* Request *
Restate the material word for word and leave out anything that is a picture.

Entries with scene source code
• • •
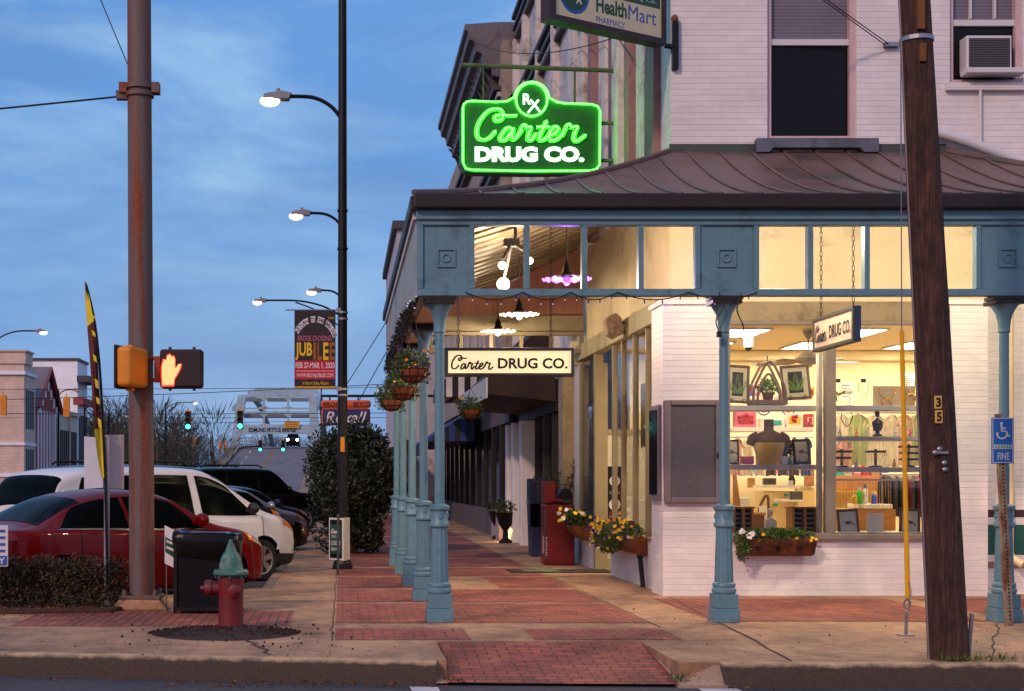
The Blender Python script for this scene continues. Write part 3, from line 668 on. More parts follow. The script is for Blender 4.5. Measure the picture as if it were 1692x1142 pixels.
sm.tube([(XL + (X0 - XL) * t, YF + 4 * t, zt(t) + .02) for t in TS], .035, 6); sm.tube([(XR - 3.4 * t, YF + 4 * t, zt(t) + .02) for t in TS], .04, 6)
sm.build('roof_seams', m_roof, aw, smooth=True)
# corrugated underside
mb = MB()
n = 360; vs = []; nt = 8
for i in range(n + 1):
    y = YF + .2 + (YE - YF - .25) * i / n; tm = min(1.0, (y - YF) / 4)
    for j in range(nt + 1):
        t = tm * j / nt; vs.append((XL + (X0 - XL) * t + .02, y, zt(t) - .10 + .045 * (1 if i % 18 < 7 else -1)))
mb.add(vs, [(i * (nt + 1) + j, i * (nt + 1) + j + 1, (i + 1) * (nt + 1) + j + 1, (i + 1) * (nt + 1) + j) for i in range(n) for j in range(nt)])
vs = []
n2 = 300
for i in range(n2 + 1):
    x = XL + .1 + (XR - XL - .2) * i / n2; tm = min(1.0, (x - XL) / (X0 - XL), (XR - x) / 3.4)
    for j in range(nt + 1):
        t = tm * j / nt; vs.append((x, YF + 4 * t + .03, zt(t) - .085 + .022 * sin(i * pi / 3)))
mb.add(vs, [(i * (nt + 1) + j, (i + 1) * (nt + 1) + j, (i + 1) * (nt + 1) + j + 1, i * (nt + 1) + j + 1) for i in range(n2) for j in range(nt)])
mb.build('porch_ceiling', m_corr, aw)
mb = MB()
mb.box(XL - .0, XR, YF - .03, YF + .10, 4.375, 4.53); mb.box(XL - .03, XL + .1, YF + .10, YE, 4.375, 4.53)
mb.build('gutter', m_gutter, aw, bev=.015)
# front frame
ZB0, ZB1, ZO0, ZO1 = 3.465, 3.54, 3.54, 4.215
mb = MB(); mb.box(.80, XR - .1, 15.40, 15.52, ZB0, ZB1); mb.box(.80, XR - .1, 15.40, 15.52, ZO1, 4.375); mb.box(.78, XR - .1, 15.37, 15.395, 4.27, 4.374)
mb.build('frame_beam', m_blue, aw, bev=.006)
for xx in (1.93, 2.54, 3.14, 4.94, 5.54, 7.94, 8.54, 9.14): MB().box(xx, xx + .056, 15.405, 15.515, ZO0 + .001, ZO1 - .001).build('mullion', m_blue, aw, bev=.005)
for x0, x1 in ((.80, 1.40), (3.74, 4.42), (6.72, 7.42), (9.74, 10.42)):
    mb = MB(); mb.box(x0, x1, 15.43, 15.50, ZO0 + .001, ZO1 - .001)
    for a in ((x0, x0 + .055, ZO0 + .001, ZO1 - .001), (x1 - .055, x1, ZO0 + .001, ZO1 - .001)): mb.box(a[0], a[1], 15.40, 15.43, a[2], a[3])
    pn = mb.build('panel', m_blue, aw, bev=.004)
    cx, cz = (x0 + x1) / 2, 3.87; mb = MB()
    for a in ((cx - .1, cx - .082, cz - .1, cz + .1), (cx + .082, cx + .1, cz - .1, cz + .1), (cx - .082, cx + .082, cz - .1, cz - .082), (cx - .082, cx + .082, cz + .082, cz + .1)): mb.box(a[0], a[1], 15.41, 15.432, a[2], a[3])
    mb.tube([(cx + .042 * cos(t), 15.425, cz + .042 * sin(t)) for t in [2 * pi * i / 20 for i in range(21)]], .012, 6, False)
    mb.build('rosette', m_blue, pn, bev=.003)
# ribbed fascia down the left side
mb = MB(); vs = []; n = 190
m_fasc = pbr('ribbed_fascia', (150, 156, 152), .5, .1, .12, 2, .1, dirt=(104, 116, 116))
for i in range(n + 1):
    y = 15.53 + (25.9 - 15.53) * i / n; o_ = .018 if (i // 2) % 2 else 0
    vs += [(.80 - o_, y, 3.48), (.80 - o_, y, 4.30)]
mb.add(vs, [(2 * i, 2 * i + 2, 2 * i + 3, 2 * i + 1) for i in range(n)]); mb.box(.83, .90, 15.53, 25.9, 3.48, 4.3)
mb.build('side_fascia', m_fasc, aw)
MB().box(.755, .83, 15.53, 25.9, 4.30, 4.374).build('fascia_trim', m_white, aw)
MB().box(.905, 1.2, 15.53, 25.9, 3.47, 3.56).build('side_beam', m_stucco, aw)
# far end wall of the porch: boards over a clerestory
m_rboard = pbr('red_boards', (150, 96, 76), .6, 0, .2, 2, .2, (9, 9, .4))
mb = MB(); mb.prism([(1.0, 4.45), (4.3, 4.45), (4.3, 5.75), (3.0, 5.05), (1.0, 4.52)], 'xz', 25.98, 26.05); mb.build('end_boards', m_rboard, aw)
mb = MB(); mb.box(.95, 4.3, 25.9, 26.04, 4.18, 4.45); mb.box(.95, 4.3, 25.9, 26.04, 3.78, 3.86); mb.box(.95, 4.3, 25.92, 26.02, 4.10, 4.17)
for i in range(7): mb.box(1.0 + i * .54, 1.07 + i * .54, 25.93, 26.01, 3.86, 4.10)
mb.build('end_frame', pbr('end_frame_paint', (130, 116, 92), .6, 0, .12), aw, bev=.006)
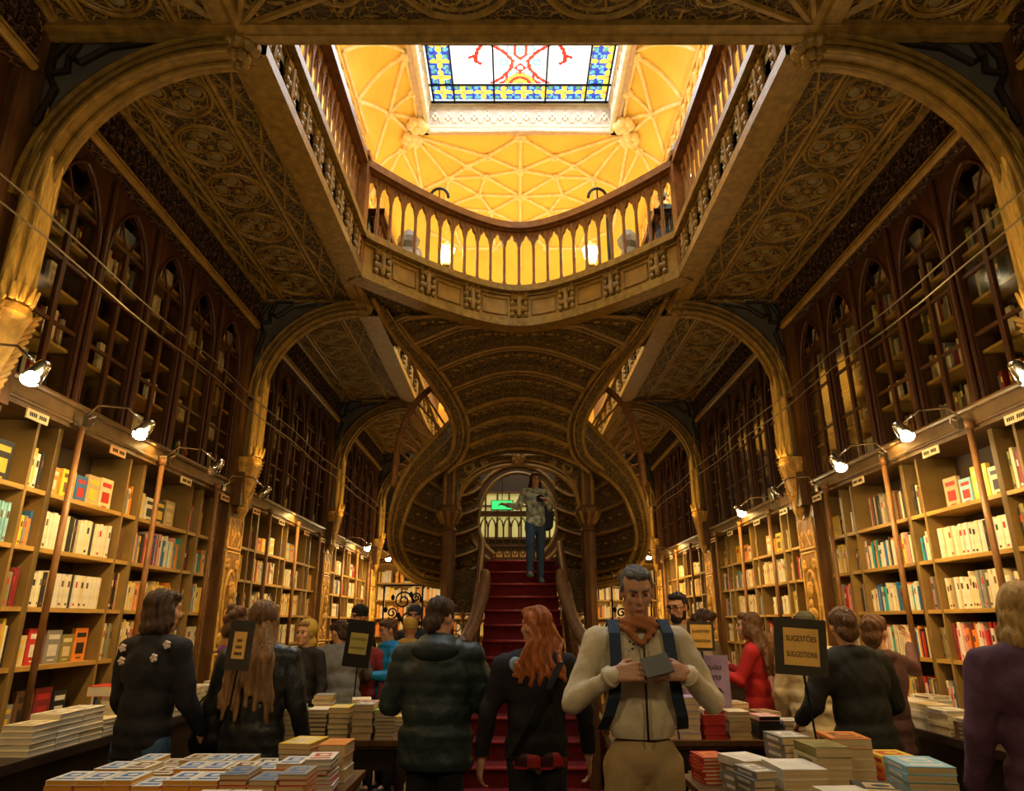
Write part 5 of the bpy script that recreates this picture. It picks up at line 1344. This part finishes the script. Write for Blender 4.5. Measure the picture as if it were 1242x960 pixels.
            for zi, z in enumerate((2.99, 3.34, 3.70, 4.06, 4.40)):
                y = ya+.05; kk_ = 0
                mode = rb.random()
                while y < yb-.08:
                    if mode < .6:
                        w = rb.choice([.12, .15, .17, .10]); 
                        if y+w > yb-.05: break
                        if rb.random() < .8: BOOKS.append([1, s, y+w/2, z, 3.12+rb.uniform(0, .08), w, round(rb.uniform(.17, .27 if zi < 4 else .2), 2), .03, rb.choice(['cream', 'tan', 'ivory', 'ivory', 'white', 'cream', 'cream']), rb.choice(['tan', 'grey', None, None, 'tan']), True, 0, (side, b, k, 0, zi), kk_+1])
                        y += w+rb.uniform(.02, .08); kk_ += 1
                    else:
                        w = round(rb.uniform(.02, .04), 3)
                        if rb.random() < .85: BOOKS.append([1, s, y+w/2, z, 3.14, w, round(rb.uniform(.16, .25 if zi < 4 else .2), 2), .14, rb.choice(['brown', 'tan', 'cream', 'olive', 'dark red', 'grey', 'black', 'ivory']), rb.choice(['yellow', None]), False, 0, (side, b, k, 0, zi), kk_+1]); kk_ += 1
                        y += w+.002
# 300 individual books on the open shelves, 150 behind glass; the rest as stuff
campos = Vector((CAMX, 0, CAMZ))
def seen(b):
    s, y, z, x = b[1], b[2], b[3], b[4]
    p = Vector((s*x, y, z+b[6]/2))-campos
    D = p.y*math.cos(PITCH)+p.z*math.sin(PITCH)
    if D < .5: return 0, 0, 0
    u = 621+FPX*p.x/D; v = 480-FPX*(-p.y*math.sin(PITCH)+p.z*math.cos(PITCH))/D
    return D, u, v
low = []; up = []; rest_low = []; rest_up = []
for b in BOOKS:
    D, u, v = seen(b)
    if D == 0 or u < -25 or u > 1267 or v < -20 or v > 990: continue
    area = b[5]*b[6]/D/D*(abs(p_) if False else 1)*abs((b[1]*b[4])/D)
    if b[0] == 0:
        (low if b[12][4] >= 1 or D < 6 else rest_low).append((area, b))
    else: up.append((area, b))
low.sort(key=lambda a: -a[0]); up.sort(key=lambda a: -a[0])
rest_low += low[300:]; low = low[:300]; rest_up = up[150:]; up = up[:150]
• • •
* Correct result *
The Blender Python script for this scene continues. Write part 3, from line 668 on. More parts follow. The script is for Blender 4.5. Measure the picture as if it were 1692x1142 pixels.
sm.tube([(XL + (X0 - XL) * t, YF + 4 * t, zt(t) + .02) for t in TS], .035, 6); sm.tube([(XR - 3.4 * t, YF + 4 * t, zt(t) + .02) for t in TS], .04, 6)
sm.build('roof_seams', m_roof, aw, smooth=True)
# corrugated underside
mb = MB()
n = 360; vs = []; nt = 8
for i in range(n + 1):
    y = YF + .2 + (YE - YF - .25) * i / n; tm = min(1.0, (y - YF) / 4)
    for j in range(nt + 1):
        t = tm * j / nt; vs.append((XL + (X0 - XL) * t + .02, y, zt(t) - .10 + .045 * (1 if i % 18 < 7 else -1)))
mb.add(vs, [(i * (nt + 1) + j, i * (nt + 1) + j + 1, (i + 1) * (nt + 1) + j + 1, (i + 1) * (nt + 1) + j) for i in range(n) for j in range(nt)])
vs = []
n2 = 300
for i in range(n2 + 1):
    x = XL + .1 + (XR - XL - .2) * i / n2; tm = min(1.0, (x - XL) / (X0 - XL), (XR - x) / 3.4)
    for j in range(nt + 1):
        t = tm * j / nt; vs.append((x, YF + 4 * t + .03, zt(t) - .085 + .022 * sin(i * pi / 3)))
mb.add(vs, [(i * (nt + 1) + j, (i + 1) * (nt + 1) + j, (i + 1) * (nt + 1) + j + 1, i * (nt + 1) + j + 1) for i in range(n2) for j in range(nt)])
mb.build('porch_ceiling', m_corr, aw)
mb = MB()
mb.box(XL - .0, XR, YF - .03, YF + .10, 4.375, 4.53); mb.box(XL - .03, XL + .1, YF + .10, YE, 4.375, 4.53)
mb.build('gutter', m_gutter, aw, bev=.015)
# front frame
ZB0, ZB1, ZO0, ZO1 = 3.465, 3.54, 3.54, 4.215
mb = MB(); mb.box(.80, XR - .1, 15.40, 15.52, ZB0, ZB1); mb.box(.80, XR - .1, 15.40, 15.52, ZO1, 4.375); mb.box(.78, XR - .1, 15.37, 15.395, 4.27, 4.374)
mb.build('frame_beam', m_blue, aw, bev=.006)
for xx in (1.93, 2.54, 3.14, 4.94, 5.54, 7.94, 8.54, 9.14): MB().box(xx, xx + .056, 15.405, 15.515, ZO0 + .001, ZO1 - .001).build('mullion', m_blue, aw, bev=.005)
for x0, x1 in ((.80, 1.40), (3.74, 4.42), (6.72, 7.42), (9.74, 10.42)):
    mb = MB(); mb.box(x0, x1, 15.43, 15.50, ZO0 + .001, ZO1 - .001)
    for a in ((x0, x0 + .055, ZO0 + .001, ZO1 - .001), (x1 - .055, x1, ZO0 + .001, ZO1 - .001)): mb.box(a[0], a[1], 15.40, 15.43, a[2], a[3])
    pn = mb.build('panel', m_blue, aw, bev=.004)
    cx, cz = (x0 + x1) / 2, 3.87; mb = MB()
    for a in ((cx - .1, cx - .082, cz - .1, cz + .1), (cx + .082, cx + .1, cz - .1, cz + .1), (cx - .082, cx + .082, cz - .1, cz - .082), (cx - .082, cx + .082, cz + .082, cz + .1)): mb.box(a[0], a[1], 15.41, 15.432, a[2], a[3])
    mb.tube([(cx + .042 * cos(t), 15.425, cz + .042 * sin(t)) for t in [2 * pi * i / 20 for i in range(21)]], .012, 6, False)
    mb.build('rosette', m_blue, pn, bev=.003)
# ribbed fascia down the left side
mb = MB(); vs = []; n = 190
m_fasc = pbr('ribbed_fascia', (150, 156, 152), .5, .1, .12, 2, .1, dirt=(104, 116, 116))
for i in range(n + 1):
    y = 15.53 + (25.9 - 15.53) * i / n; o_ = .018 if (i // 2) % 2 else 0
    vs += [(.80 - o_, y, 3.48), (.80 - o_, y, 4.30)]
mb.add(vs, [(2 * i, 2 * i + 2, 2 * i + 3, 2 * i + 1) for i in range(n)]); mb.box(.83, .90, 15.53, 25.9, 3.48, 4.3)
mb.build('side_fascia', m_fasc, aw)
MB().box(.755, .83, 15.53, 25.9, 4.30, 4.374).build('fascia_trim', m_white, aw)
MB().box(.905, 1.2, 15.53, 25.9, 3.47, 3.56).build('side_beam', m_stucco, aw)
# far end wall of the porch: boards over a clerestory
m_rboard = pbr('red_boards', (150, 96, 76), .6, 0, .2, 2, .2, (9, 9, .4))
mb = MB(); mb.prism([(1.0, 4.45), (4.3, 4.45), (4.3, 5.75), (3.0, 5.05), (1.0, 4.52)], 'xz', 25.98, 26.05); mb.build('end_boards', m_rboard, aw)
mb = MB(); mb.box(.95, 4.3, 25.9, 26.04, 4.18, 4.45); mb.box(.95, 4.3, 25.9, 26.04, 3.78, 3.86); mb.box(.95, 4.3, 25.92, 26.02, 4.10, 4.17)
for i in range(7): mb.box(1.0 + i * .54, 1.07 + i * .54, 25.93, 26.01, 3.86, 4.10)
mb.build('end_frame', pbr('end_frame_paint', (130, 116, 92), .6, 0, .12), aw, bev=.006)
Write part 5 of the bpy script that recreates this picture. It picks up at line 1344. This part finishes the script. Write for Blender 4.5. Measure the picture as if it were 1242x960 pixels.
            for zi, z in enumerate((2.99, 3.34, 3.70, 4.06, 4.40)):
                y = ya+.05; kk_ = 0
                mode = rb.random()
                while y < yb-.08:
                    if mode < .6:
                        w = rb.choice([.12, .15, .17, .10]); 
                        if y+w > yb-.05: break
                        if rb.random() < .8: BOOKS.append([1, s, y+w/2, z, 3.12+rb.uniform(0, .08), w, round(rb.uniform(.17, .27 if zi < 4 else .2), 2), .03, rb.choice(['cream', 'tan', 'ivory', 'ivory', 'white', 'cream', 'cream']), rb.choice(['tan', 'grey', None, None, 'tan']), True, 0, (side, b, k, 0, zi), kk_+1])
                        y += w+rb.uniform(.02, .08); kk_ += 1
                    else:
                        w = round(rb.uniform(.02, .04), 3)
                        if rb.random() < .85: BOOKS.append([1, s, y+w/2, z, 3.14, w, round(rb.uniform(.16, .25 if zi < 4 else .2), 2), .14, rb.choice(['brown', 'tan', 'cream', 'olive', 'dark red', 'grey', 'black', 'ivory']), rb.choice(['yellow', None]), False, 0, (side, b, k, 0, zi), kk_+1]); kk_ += 1
                        y += w+.002
# 300 individual books on the open shelves, 150 behind glass; the rest as stuff
campos = Vector((CAMX, 0, CAMZ))
def seen(b):
    s, y, z, x = b[1], b[2], b[3], b[4]
    p = Vector((s*x, y, z+b[6]/2))-campos
    D = p.y*math.cos(PITCH)+p.z*math.sin(PITCH)
    if D < .5: return 0, 0, 0
    u = 621+FPX*p.x/D; v = 480-FPX*(-p.y*math.sin(PITCH)+p.z*math.cos(PITCH))/D
    return D, u, v
low = []; up = []; rest_low = []; rest_up = []
for b in BOOKS:
    D, u, v = seen(b)
    if D == 0 or u < -25 or u > 1267 or v < -20 or v > 990: continue
    area = b[5]*b[6]/D/D*(abs(p_) if False else 1)*abs((b[1]*b[4])/D)
    if b[0] == 0:
        (low if b[12][4] >= 1 or D < 6 else rest_low).append((area, b))
    else: up.append((area, b))
low.sort(key=lambda a: -a[0]); up.sort(key=lambda a: -a[0])
rest_low += low[300:]; low = low[:300]; rest_up = up[150:]; up = up[:150]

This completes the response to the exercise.